Efficient solar to fuel conversion technology is highly desirable to meet future global renewable energy demands as conventional energy resources are environmentally irresponsible and depleting rapidly. Photoelectrochemical (PEC) water splitting without the use of any external potential bias and/or assistance to produce hydrogen (a clean and renewable fuel) is a technology having the potential to fulfil this desire. However, the main bottleneck is the unavailability of cost-effective, efficient and stable photoelectrodes, which are used to conduct water splitting using light photons.
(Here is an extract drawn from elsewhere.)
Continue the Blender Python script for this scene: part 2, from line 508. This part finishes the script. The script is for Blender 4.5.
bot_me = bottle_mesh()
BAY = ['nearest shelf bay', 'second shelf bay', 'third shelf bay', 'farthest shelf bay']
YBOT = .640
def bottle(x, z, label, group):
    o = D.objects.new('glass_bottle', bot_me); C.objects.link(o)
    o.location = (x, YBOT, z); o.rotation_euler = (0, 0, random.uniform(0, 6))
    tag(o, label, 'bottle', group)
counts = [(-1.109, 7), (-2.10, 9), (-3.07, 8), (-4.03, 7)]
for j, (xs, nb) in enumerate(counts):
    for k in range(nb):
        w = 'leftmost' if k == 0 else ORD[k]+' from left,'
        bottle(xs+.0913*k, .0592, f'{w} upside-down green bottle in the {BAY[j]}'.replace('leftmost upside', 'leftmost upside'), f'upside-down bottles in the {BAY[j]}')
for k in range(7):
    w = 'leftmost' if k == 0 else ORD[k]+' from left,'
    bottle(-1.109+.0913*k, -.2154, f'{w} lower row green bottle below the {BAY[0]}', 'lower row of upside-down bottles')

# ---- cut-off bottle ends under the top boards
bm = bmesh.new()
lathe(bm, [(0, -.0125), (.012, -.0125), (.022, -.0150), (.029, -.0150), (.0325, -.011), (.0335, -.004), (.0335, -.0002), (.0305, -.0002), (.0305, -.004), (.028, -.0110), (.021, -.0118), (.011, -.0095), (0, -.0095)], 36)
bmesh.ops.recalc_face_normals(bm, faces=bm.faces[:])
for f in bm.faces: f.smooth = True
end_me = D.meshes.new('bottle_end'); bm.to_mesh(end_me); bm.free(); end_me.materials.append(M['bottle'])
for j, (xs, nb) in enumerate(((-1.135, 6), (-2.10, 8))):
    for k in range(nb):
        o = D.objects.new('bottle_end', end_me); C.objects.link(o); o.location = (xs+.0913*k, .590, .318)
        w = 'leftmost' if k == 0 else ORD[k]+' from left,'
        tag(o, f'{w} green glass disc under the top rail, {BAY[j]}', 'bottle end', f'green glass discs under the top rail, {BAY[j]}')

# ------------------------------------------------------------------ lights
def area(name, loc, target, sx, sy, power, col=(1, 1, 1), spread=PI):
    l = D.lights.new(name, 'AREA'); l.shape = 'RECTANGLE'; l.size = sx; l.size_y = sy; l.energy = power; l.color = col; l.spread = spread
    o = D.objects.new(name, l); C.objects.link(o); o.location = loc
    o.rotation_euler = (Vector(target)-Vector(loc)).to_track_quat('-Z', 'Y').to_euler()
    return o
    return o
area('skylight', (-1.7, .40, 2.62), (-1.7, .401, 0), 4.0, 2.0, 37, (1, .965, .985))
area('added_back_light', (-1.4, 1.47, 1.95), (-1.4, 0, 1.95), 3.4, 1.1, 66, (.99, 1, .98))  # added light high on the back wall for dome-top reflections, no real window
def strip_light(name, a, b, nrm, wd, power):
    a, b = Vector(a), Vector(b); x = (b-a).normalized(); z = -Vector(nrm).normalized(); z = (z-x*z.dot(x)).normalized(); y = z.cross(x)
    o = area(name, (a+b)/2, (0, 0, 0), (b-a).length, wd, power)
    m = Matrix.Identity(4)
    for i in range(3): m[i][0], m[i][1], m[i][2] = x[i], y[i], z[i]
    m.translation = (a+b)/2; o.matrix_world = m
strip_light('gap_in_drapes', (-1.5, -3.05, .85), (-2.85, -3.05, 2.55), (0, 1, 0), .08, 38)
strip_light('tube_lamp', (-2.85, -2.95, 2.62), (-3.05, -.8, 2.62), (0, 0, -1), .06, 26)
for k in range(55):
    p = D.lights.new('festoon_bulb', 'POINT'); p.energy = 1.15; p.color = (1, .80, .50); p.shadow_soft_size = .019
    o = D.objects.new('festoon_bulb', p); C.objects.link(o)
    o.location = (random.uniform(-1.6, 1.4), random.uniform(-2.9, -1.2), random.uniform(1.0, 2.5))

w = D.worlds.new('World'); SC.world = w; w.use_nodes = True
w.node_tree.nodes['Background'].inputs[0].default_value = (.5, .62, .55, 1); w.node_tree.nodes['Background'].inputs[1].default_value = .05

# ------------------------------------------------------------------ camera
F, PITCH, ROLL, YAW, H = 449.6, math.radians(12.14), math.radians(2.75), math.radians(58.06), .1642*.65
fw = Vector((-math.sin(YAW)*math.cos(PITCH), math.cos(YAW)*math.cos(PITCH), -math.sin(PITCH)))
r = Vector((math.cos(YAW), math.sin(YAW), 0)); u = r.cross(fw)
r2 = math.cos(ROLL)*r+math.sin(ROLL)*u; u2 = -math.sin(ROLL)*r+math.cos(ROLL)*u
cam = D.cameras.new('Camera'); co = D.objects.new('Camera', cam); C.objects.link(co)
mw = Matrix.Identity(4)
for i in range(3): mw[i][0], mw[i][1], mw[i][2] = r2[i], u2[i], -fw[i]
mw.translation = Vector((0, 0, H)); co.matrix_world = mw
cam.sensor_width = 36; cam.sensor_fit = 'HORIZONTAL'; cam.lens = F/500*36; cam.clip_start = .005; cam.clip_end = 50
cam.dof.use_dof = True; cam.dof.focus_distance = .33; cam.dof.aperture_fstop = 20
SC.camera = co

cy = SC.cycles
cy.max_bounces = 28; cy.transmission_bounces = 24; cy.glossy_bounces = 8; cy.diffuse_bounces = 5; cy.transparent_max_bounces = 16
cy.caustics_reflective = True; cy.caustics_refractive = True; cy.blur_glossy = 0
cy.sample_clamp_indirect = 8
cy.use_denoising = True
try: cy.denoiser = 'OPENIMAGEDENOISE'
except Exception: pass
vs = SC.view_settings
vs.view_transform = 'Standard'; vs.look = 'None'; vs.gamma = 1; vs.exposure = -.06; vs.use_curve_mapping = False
YFeO₃ (YFO) thin films with a small energy band gap (E_g), suitable band positions straddling water redox potential and high stability were fabricated using a simple, cost-effective and scalable synthesis technique i.e., spray pyrolysis. The optimum YFO film was applied, for the first time to the best of our knowledge, for generation of hydrogen fuel through water splitting without applying any external potential bias and/or assistance. Orthorhombic YFO (o-YFO) showed a maximum photocurrent of ∼0.65 mA cm⁻² at 0.46 V vs. RHE, faradaic efficiency of ∼70%, and excellent stability spanning over 6 hours. UV-visible and electrochemical impedance spectroscopy (EIS) revealed the p-type characteristic, narrow E_g of 2.45 eV and suitable band positions, which encompassed the redox potential of water, of the o-YFO film. The o-YFO film generated 0.41 µmol cm⁻² of hydrogen over 6 hours without any assistance in a spontaneous hydrogen evolution reaction (HER). In a subsequent cycle, it generated 0.35 µmol cm⁻² of hydrogen, showing its potential as a reusable photoelectrode in the HER. Post HER characterizations did not show any visible/significant changes in the phase and morphology of the o-YFO film, indicating its stability under the applied HER conditions.